→ Aim of the exercise: Print the records below from the first line through the line containing "random.seed(11)", both included, word for word.
··· Source records ···
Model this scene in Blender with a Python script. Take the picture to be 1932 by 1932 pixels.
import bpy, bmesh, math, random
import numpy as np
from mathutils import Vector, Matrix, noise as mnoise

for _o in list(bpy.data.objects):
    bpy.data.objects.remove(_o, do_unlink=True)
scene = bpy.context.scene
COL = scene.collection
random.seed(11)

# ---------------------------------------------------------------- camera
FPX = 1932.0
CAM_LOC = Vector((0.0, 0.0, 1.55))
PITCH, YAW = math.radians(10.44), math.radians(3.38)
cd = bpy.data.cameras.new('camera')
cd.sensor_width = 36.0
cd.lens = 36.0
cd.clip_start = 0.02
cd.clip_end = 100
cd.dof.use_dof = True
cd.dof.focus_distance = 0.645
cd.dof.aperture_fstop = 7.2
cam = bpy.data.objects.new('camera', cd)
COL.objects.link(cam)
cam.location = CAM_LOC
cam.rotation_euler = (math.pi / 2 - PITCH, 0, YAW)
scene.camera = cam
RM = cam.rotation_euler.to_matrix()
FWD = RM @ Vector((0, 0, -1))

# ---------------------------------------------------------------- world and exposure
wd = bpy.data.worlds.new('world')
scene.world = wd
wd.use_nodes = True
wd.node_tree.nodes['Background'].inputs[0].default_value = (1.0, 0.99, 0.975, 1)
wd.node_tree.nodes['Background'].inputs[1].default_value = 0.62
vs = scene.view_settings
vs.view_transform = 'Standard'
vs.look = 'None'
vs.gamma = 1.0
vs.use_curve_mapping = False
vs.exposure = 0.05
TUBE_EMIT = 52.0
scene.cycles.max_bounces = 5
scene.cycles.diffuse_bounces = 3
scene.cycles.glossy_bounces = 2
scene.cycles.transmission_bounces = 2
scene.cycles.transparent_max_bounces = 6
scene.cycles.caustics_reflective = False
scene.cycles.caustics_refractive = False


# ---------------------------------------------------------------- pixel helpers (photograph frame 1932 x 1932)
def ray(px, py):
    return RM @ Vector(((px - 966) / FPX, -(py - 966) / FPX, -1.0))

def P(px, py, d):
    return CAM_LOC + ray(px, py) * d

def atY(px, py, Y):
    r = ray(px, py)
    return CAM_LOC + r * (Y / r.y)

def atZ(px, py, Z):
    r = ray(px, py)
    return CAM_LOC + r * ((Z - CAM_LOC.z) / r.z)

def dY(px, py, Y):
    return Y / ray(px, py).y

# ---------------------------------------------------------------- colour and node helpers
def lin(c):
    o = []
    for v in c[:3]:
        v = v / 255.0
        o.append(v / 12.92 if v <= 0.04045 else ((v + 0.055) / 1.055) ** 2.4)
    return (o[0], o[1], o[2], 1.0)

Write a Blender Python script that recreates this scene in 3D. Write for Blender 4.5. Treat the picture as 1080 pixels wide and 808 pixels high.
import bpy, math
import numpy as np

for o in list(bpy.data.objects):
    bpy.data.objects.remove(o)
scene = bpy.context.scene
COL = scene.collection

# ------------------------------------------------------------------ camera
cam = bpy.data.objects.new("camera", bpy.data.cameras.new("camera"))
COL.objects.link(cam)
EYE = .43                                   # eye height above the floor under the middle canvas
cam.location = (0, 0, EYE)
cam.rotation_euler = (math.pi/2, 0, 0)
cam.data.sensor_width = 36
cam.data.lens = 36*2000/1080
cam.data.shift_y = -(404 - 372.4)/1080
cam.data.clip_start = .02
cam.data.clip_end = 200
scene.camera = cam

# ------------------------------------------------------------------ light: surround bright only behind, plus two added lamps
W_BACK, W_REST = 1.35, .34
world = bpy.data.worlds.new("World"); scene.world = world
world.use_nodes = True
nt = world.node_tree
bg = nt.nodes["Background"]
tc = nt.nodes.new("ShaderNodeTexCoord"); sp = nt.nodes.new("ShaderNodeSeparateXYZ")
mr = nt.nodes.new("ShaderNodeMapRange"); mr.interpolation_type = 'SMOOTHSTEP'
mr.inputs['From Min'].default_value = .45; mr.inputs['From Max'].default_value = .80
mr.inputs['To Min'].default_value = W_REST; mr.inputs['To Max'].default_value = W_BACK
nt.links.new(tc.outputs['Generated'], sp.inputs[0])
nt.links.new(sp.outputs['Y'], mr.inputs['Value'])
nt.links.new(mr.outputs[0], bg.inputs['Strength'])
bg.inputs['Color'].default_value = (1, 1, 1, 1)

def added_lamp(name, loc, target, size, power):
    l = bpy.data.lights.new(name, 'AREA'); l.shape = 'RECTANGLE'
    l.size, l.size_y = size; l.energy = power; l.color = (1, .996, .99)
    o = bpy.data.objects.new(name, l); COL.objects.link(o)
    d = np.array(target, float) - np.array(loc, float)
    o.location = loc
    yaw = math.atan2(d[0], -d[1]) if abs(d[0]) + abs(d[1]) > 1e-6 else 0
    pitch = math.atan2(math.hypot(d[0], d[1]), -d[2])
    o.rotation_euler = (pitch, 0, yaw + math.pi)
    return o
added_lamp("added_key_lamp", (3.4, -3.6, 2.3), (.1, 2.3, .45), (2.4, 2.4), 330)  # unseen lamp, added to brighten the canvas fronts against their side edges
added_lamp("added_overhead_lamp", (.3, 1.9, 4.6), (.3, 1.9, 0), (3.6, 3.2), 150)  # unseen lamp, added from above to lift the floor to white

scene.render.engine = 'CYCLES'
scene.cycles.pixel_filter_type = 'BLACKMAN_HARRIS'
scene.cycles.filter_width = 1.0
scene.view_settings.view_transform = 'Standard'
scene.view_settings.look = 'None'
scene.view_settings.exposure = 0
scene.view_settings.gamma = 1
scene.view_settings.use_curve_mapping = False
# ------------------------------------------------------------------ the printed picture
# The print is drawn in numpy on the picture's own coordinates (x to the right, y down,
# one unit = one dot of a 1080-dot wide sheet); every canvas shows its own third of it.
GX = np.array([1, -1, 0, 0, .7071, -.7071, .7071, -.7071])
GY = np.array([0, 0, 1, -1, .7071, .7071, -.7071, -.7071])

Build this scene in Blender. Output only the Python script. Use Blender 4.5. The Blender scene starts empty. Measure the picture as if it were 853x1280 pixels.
···
→ Response to the exercise:
Model this scene in Blender with a Python script. Take the picture to be 1932 by 1932 pixels.
import bpy, bmesh, math, random
import numpy as np
from mathutils import Vector, Matrix, noise as mnoise

for _o in list(bpy.data.objects):
    bpy.data.objects.remove(_o, do_unlink=True)
scene = bpy.context.scene
COL = scene.collection
random.seed(11)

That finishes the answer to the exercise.